Cospedal

Cospedal está en Babia, como ausente, ajena a la realidad o quizás inserta en ella. Para ser más precisos anda muy cerca del Luna, un regato que jamás llegará al mar. En Cospedal hay vacas, pero menos que antes, y veraneantes. Cardos, un puñado de casas y gatos que maúllan a deshora. Te aviso de que Cospedal es una aldea, un lugar en cuesta vigilado por una antigua iglesia sin techumbre en el norte de León. A lo que se puede ver, se asemeja más a un holograma del pasado que a un lugar con futuro; sin embargo, en verano se vuelve un sitio repoblado por cuneros, pero se queda medio vacío cuando el refrior avanza desde el valle de Valdeovejas.


Me gusta Cospedal, el pueblo, por su cortedad, su simple geometría, el trazado irregular de su discurso en aquellos andurriales llenos de cantos, de castaños enormes y de nubes arreboladas.
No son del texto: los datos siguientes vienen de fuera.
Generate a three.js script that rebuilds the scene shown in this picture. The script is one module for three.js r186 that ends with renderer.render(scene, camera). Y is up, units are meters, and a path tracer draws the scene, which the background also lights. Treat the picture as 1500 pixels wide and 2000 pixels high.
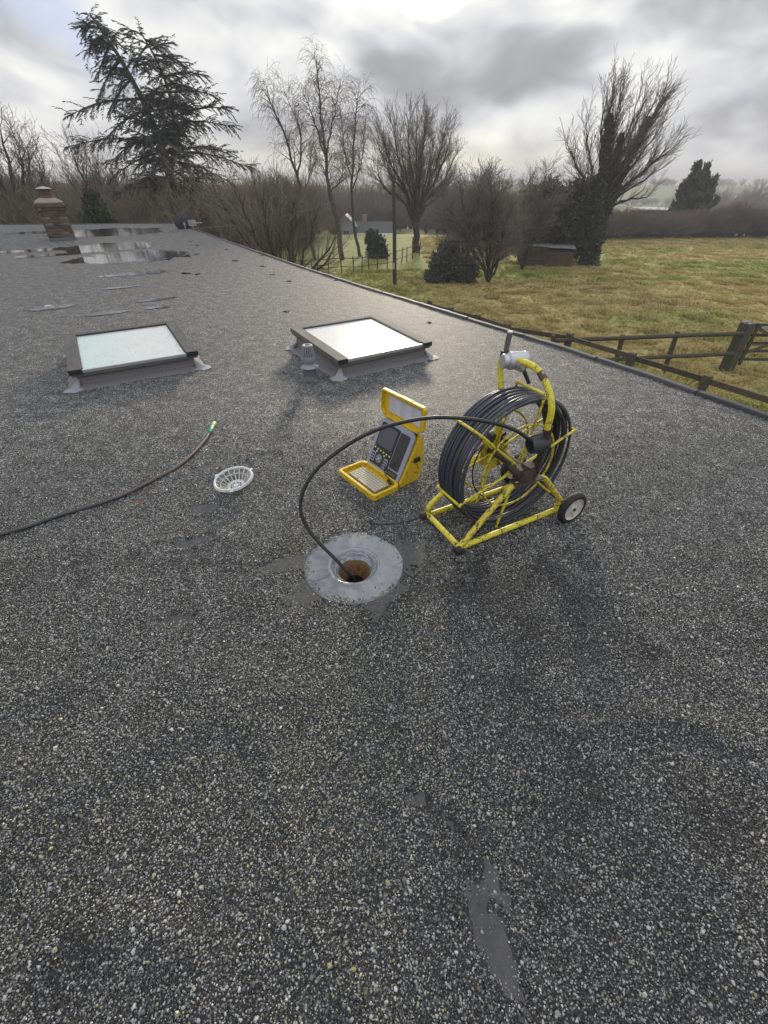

Tanto me encanta que si pudiera me iría allí a escribir novelas de piratas traidores que capturan tesoros en la inmensidad de un mar absurdo para ofrecérselos a un rey perezoso que mira pasar el tiempo frente a un espejo de aumento.


Es curioso el parecido entre el paraje y la señora. Discurre María de los Dolores Cospedal como el río Luna a su antojo, ajena, en Babia, a la realidad del hermoso pueblo donde veranea. Desde el cerrote Montihuero vislumbra el calmo fluir provinciano; aunque, «semprer fidelis», dispuesta a la acción. Ahora le han mandado represar con mentiras al Tajo para que desemboque, seco, en el Mediterráneo, muy cerca de un campo de golf.